Miller began farming in 1992 after working 10 years for a construction company, the last four as superintendent. With very little start-up capital, he saw hog production contracting as one way to diversify his operation in pork production.

Harlan Grau of Newell buys 5,000 head of hogs every year from Land O' Lakes. He advises producers to gather as much information as they can before signing a contract.

"The more information the producer has to work with, the better," he says. "But I wonder how these contracts will affect the open market. Contract feeding doesn't cause elimination of the open market, but it fuels concentration in an industry."

Feeling the contract crunch
Activists Jim and Pamela Braun, however, see production contracts as a corporate takeover of independent farms.
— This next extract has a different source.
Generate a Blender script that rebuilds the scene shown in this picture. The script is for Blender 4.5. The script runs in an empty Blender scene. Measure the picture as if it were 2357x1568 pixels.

Jim is a third-generation farmer who until December raised hogs and grew corn on an 800-acre farm near Latimer. At one point, their $1.5 million operation produced 12,000 hogs annually. Refusing to sign contracts with large hog processors that guaranteed a set price regardless of market fluctuations, they decided to get out of hog production when market prices began to fall in 1998. The last of their herd was sold in December. Both now work with Friends of Rural America, a lobbying group they helped found in 1995. "A lot of independent producers are bitter toward contract feeders, thinking they are the enemy," explains Pamela, who is secretary of the group. "Decisions about whether or not to feed on contract, however, can be agonizing. Often it's the last resort."

Jim Braun would like to see the Iowa contract law changed even more. He said he doesn't think producers should be totally liable for present and future environmental damage; that responsibility should be shared with the contracting company.

He said he would like to see contract growers talking to one another and organizing for their own interests. "I can't condemn my neighbor contract grower," he added. "But I really don't want them to get into a contract bind that could lead to them losing their land."